Tuesday, May 10, 2005

Google Outage Dims OS X Tiger Debut

Before we get too excited, though, it's important to look at Dashboard's capabilities through the lens of the network's imperfections. When Sun trumpets its long use of the mantra, "The Network is the Computer," I bite back the temptation to retort that I'd never pay for a computer that behaves as badly as a network: one where any given memory address, for example, might or might not respond to a read or write operation at any given time, or where devices might come and go without warning.
By Peter Coffee

“You couldn't choreograph a more ironic pas de deux than the debut of Apple's OS X 10.4, with its Web-intensive Dashboard of data-tracking "widgets," followed just nine days later by a multihour outage of several Google services.

The first event illustrated, not just with a developer-conference demo but in an actual shipping product, the difference that results when always-on connections are designed in rather than added on to an end-user environment.
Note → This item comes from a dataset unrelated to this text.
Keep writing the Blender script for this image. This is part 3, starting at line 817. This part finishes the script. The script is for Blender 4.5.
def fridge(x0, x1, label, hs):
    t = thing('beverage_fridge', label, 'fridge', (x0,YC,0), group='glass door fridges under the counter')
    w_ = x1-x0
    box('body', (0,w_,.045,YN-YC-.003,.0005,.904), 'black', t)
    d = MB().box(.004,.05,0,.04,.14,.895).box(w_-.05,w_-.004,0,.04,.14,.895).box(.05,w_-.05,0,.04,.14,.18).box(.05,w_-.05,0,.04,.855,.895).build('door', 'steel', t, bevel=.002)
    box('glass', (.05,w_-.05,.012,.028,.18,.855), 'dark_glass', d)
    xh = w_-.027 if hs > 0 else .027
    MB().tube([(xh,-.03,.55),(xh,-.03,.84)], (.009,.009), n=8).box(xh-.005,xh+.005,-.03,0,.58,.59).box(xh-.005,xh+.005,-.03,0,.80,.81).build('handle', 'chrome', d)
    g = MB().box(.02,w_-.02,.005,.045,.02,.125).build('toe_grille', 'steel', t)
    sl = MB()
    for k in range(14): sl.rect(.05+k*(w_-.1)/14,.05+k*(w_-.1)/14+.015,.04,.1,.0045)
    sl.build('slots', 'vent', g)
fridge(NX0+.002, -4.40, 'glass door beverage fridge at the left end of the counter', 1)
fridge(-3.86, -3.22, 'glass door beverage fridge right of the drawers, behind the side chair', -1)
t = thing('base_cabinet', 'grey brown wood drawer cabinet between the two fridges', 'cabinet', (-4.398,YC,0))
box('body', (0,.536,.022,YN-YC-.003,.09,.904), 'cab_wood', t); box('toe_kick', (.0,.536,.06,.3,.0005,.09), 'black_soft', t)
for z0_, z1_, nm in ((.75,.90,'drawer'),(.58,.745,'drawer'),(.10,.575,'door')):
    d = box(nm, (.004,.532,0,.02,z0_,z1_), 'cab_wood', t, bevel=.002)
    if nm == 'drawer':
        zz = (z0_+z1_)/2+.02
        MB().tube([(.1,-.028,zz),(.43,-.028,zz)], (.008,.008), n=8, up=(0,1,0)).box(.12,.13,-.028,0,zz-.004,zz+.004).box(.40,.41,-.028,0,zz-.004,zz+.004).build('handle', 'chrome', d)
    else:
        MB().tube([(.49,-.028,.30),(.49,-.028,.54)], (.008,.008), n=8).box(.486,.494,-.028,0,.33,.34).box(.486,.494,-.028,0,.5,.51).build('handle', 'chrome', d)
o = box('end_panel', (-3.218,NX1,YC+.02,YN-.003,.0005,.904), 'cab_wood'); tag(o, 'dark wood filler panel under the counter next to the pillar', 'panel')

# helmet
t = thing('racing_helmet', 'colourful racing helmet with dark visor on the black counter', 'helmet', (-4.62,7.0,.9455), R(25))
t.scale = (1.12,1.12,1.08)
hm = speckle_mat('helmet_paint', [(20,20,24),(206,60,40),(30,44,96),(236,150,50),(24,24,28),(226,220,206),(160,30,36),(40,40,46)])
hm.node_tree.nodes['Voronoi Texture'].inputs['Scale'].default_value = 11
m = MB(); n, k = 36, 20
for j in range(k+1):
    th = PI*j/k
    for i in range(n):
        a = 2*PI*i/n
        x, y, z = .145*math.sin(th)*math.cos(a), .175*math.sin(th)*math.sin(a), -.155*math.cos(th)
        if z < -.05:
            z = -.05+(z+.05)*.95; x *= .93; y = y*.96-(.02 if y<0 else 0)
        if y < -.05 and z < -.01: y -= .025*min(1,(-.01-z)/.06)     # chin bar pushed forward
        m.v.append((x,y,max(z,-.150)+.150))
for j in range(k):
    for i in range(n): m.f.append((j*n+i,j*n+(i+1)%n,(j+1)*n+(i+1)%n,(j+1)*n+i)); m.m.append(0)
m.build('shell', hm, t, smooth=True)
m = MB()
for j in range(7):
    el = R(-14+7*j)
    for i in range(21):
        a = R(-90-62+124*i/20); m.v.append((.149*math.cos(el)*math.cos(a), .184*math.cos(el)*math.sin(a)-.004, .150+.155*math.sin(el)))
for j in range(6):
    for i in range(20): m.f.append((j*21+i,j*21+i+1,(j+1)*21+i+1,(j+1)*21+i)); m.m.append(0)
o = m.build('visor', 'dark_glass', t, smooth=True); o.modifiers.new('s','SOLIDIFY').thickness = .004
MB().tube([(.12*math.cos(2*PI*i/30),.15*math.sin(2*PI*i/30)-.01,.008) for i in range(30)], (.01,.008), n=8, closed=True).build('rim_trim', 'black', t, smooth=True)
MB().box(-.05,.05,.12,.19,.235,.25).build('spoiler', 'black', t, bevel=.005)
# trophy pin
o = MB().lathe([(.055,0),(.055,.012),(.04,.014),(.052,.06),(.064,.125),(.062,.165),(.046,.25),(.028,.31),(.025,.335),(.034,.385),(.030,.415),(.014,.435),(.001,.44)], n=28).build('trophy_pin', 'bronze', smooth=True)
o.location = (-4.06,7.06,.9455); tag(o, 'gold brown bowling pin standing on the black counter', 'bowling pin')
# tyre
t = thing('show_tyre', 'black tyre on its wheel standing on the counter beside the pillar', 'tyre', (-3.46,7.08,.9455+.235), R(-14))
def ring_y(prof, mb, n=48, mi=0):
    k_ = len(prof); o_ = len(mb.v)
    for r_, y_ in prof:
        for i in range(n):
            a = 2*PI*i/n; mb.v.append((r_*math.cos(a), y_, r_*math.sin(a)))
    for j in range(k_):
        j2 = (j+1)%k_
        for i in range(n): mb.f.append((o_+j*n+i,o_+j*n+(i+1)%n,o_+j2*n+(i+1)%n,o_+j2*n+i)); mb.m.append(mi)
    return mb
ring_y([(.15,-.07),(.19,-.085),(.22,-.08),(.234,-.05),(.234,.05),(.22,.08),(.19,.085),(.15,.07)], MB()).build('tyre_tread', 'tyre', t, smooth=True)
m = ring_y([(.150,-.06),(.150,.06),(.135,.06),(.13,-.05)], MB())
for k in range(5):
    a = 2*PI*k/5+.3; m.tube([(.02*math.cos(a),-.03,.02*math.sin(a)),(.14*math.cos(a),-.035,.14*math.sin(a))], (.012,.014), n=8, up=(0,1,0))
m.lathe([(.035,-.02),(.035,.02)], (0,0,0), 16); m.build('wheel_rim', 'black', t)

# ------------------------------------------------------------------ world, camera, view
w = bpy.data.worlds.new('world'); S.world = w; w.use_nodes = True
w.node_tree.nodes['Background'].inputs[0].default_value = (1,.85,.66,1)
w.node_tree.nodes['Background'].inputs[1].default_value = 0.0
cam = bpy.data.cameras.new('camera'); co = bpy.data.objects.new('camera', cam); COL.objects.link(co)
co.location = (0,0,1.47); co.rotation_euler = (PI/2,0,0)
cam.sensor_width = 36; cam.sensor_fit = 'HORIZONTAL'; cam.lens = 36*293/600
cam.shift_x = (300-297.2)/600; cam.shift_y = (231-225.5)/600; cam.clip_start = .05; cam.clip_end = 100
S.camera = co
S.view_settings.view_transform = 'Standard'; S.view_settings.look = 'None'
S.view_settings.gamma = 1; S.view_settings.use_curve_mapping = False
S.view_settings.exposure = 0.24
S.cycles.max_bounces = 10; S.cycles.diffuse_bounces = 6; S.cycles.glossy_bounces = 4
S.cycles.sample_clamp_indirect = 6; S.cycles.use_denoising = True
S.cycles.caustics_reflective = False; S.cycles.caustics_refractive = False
The second event was a rude reminder that "always-on connection" borders on an oxymoron, or at any rate tempts the Fates to rub our noses in technology's fallibility.

What makes Dashboard much more interesting than I expected is the combination of Web services on the back end, at least for the widgets that I find actually useful, and Web standards-based authoring on the front end. With a user interface defined by HTML and Cascading Style Sheets, and dynamic behavior defined in JavaScript, a widget is relatively straightforward to develop--and robust in operation thanks to the fact that it runs on a real Unixoid operating system. Very cool.

Before we get too excited, though, it's important to look at Dashboard's capabilities through the lens of the network's imperfections. When Sun trumpets its long use of the mantra, "The Network is the Computer," I bite back the temptation to retort that I'd never pay for a computer that behaves as badly as a network: one where any given memory address, for example, might or might not respond to a read or write operation at any given time, or where devices might come and go without warning.

My concerns about network inconsistency and volatility are substantial even in benign environments: Things get much worse when someone actually is out to get you with, for example, a man-in-the middle attack that obtains valuable information just from knowing what questions you're asking.